Everything, at first, says what we're in store for is Frenchified farce. As a standardized Paris is introduced via skyscapes and sculpted doorways, the down-on-his-luck Mathias Gold (Kline) arrives from America with his worldly possessions in one bag, expecting to take possession of his inheritance: a two-level, rambling apartment with a large garden. What he discovers instead is a peculiar wrinkle in French real estate law, under which one can buy an apartment with the understanding that the occupant can stay on till he or she, uh, moves on, perhaps to the big apartment complex in the sky. Matthias' occupant is the imperious Mathilde Girard (Maggie Smith), who gives no indication she's going anywhere.

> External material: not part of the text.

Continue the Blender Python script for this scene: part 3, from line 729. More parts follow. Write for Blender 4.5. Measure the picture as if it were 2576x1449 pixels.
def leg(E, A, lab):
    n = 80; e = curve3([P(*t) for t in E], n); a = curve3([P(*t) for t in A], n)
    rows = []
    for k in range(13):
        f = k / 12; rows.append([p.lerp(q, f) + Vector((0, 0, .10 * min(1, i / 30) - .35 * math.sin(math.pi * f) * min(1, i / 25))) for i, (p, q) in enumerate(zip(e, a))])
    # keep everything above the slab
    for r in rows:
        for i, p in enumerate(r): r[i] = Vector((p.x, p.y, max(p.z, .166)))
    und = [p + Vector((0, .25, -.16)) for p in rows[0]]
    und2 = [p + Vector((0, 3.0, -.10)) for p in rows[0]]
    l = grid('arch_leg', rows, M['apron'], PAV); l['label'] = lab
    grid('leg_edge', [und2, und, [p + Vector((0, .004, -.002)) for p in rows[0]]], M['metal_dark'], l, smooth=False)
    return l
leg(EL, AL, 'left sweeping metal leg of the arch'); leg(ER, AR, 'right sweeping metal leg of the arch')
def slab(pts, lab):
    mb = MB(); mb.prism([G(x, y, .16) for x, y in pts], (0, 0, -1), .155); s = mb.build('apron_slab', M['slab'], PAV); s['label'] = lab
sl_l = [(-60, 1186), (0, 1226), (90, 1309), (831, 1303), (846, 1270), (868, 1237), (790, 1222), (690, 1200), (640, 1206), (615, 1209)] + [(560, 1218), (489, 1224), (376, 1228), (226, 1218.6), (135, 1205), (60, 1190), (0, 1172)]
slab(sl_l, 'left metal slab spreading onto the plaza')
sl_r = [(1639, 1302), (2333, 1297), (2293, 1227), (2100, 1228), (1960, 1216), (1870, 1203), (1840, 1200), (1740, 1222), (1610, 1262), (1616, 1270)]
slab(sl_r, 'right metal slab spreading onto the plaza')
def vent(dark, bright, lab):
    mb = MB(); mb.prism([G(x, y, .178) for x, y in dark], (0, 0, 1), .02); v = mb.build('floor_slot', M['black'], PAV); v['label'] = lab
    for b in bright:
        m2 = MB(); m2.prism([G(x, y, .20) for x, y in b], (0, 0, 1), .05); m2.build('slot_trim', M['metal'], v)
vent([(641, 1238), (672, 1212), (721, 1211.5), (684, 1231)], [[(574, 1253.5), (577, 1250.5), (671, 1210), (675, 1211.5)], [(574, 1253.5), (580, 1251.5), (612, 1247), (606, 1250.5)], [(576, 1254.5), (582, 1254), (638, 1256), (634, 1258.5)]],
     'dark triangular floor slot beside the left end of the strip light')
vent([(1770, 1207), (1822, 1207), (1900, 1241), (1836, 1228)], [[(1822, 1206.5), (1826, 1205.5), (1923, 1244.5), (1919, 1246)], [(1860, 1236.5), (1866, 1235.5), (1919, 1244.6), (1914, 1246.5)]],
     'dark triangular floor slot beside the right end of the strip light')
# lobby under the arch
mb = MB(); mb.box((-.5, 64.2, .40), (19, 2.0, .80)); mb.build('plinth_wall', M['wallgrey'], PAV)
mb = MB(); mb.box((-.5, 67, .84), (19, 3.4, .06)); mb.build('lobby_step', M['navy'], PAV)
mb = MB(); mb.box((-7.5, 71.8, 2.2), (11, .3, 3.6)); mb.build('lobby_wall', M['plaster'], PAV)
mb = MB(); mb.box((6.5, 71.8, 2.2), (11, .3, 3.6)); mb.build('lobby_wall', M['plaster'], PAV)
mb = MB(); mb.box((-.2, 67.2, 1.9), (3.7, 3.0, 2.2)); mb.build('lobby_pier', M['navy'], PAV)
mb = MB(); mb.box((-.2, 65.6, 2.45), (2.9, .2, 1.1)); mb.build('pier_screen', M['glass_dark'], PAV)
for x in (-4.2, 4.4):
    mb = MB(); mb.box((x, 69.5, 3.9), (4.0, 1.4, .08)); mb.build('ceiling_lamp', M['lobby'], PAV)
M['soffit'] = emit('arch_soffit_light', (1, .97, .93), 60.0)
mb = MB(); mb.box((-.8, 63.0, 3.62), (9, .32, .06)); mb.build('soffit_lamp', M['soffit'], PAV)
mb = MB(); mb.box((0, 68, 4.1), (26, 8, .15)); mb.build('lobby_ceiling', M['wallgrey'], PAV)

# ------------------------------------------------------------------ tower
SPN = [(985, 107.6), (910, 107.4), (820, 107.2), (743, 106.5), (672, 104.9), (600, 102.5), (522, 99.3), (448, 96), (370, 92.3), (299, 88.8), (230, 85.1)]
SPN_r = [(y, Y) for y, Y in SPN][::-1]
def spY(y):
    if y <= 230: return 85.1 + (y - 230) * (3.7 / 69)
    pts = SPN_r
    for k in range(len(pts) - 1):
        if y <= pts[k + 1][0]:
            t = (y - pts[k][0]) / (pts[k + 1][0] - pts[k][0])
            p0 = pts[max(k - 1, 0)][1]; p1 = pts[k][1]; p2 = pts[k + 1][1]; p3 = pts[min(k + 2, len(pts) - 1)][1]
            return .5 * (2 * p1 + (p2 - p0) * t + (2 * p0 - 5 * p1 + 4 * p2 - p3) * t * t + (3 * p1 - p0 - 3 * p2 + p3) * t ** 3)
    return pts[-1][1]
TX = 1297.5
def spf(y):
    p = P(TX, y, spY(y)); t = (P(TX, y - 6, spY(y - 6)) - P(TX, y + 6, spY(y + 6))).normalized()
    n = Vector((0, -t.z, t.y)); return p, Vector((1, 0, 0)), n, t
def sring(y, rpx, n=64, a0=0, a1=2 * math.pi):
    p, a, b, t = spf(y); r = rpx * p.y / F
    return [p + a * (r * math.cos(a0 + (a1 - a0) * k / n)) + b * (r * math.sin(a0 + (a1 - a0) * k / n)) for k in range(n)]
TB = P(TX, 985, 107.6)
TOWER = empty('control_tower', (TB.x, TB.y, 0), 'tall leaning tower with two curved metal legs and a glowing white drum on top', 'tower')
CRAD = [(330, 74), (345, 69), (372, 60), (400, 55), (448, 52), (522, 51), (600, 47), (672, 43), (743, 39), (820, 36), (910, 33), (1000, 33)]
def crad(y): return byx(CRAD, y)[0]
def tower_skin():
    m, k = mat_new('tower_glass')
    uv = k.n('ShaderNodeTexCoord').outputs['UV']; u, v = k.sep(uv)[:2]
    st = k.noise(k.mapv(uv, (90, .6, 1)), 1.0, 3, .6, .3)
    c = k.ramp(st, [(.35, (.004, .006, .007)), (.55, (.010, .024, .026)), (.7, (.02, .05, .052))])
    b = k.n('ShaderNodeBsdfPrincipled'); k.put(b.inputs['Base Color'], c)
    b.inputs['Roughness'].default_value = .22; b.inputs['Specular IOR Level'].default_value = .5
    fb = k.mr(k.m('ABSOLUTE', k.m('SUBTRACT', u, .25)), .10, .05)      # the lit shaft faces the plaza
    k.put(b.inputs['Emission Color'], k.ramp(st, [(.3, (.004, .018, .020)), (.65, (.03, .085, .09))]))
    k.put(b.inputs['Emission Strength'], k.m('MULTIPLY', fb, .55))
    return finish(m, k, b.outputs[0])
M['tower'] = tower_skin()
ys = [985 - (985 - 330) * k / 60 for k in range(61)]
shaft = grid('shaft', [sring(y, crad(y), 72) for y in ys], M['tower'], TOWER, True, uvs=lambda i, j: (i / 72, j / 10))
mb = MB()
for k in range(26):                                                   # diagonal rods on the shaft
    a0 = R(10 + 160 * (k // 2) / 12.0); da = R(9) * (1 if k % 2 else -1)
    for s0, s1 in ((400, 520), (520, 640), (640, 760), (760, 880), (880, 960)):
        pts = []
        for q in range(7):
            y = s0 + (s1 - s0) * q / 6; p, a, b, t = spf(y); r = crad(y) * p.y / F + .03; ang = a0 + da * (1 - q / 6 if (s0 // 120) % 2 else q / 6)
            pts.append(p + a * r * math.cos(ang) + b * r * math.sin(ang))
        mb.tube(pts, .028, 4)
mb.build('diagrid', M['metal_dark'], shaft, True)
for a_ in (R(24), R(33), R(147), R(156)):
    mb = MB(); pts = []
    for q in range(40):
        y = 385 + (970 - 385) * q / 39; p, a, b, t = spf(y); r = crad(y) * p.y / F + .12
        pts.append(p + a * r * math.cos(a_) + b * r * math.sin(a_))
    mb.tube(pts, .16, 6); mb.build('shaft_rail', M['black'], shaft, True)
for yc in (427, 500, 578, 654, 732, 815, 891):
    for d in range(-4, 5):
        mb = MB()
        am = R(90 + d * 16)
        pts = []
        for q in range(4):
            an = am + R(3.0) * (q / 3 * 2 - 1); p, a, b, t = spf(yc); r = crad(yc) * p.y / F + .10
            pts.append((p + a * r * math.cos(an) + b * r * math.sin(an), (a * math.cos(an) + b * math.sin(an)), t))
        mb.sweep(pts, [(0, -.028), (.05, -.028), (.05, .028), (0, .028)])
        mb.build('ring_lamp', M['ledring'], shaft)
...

So: A story about two prickly but ultimately lovable people, cast into an impossible situation that can only be overcome through the evolution of their hearts? Not quite. For one thing, Horovitz is making the statement that a person's actions have unforeseeable consequences, and unforeseeable victims. Mathias' father, who bought the apartment some 40-odd years earlier, was having a decades-long affair with Mathilde, with the not-quite-full knowledge of her daughter, Chloe (Kristen Scott-Thomas). Devastating ramifications for Mathias, Chloe, his mother and her father are explored and illuminated through their alternately combative and affectionate interactions, to the point that Horovitz achieves something profound and moving.

There may be certain aspects of the story that seem conveniently improbable, but its sincerity and honesty are elevated by the performances. Ultimately, three vaguely unlikable people change, and win their audience over.

PLOT A broke American arrives in Paris to take possession of the apartment he inherited, only to find it comes with an intractable tenant.

CAST Kevin Kline, Maggie Smith, Kristin Scott-Thomas


BOTTOM LINE What starts as an elaborate sitcom becomes an emotionally substantial tragicomedy.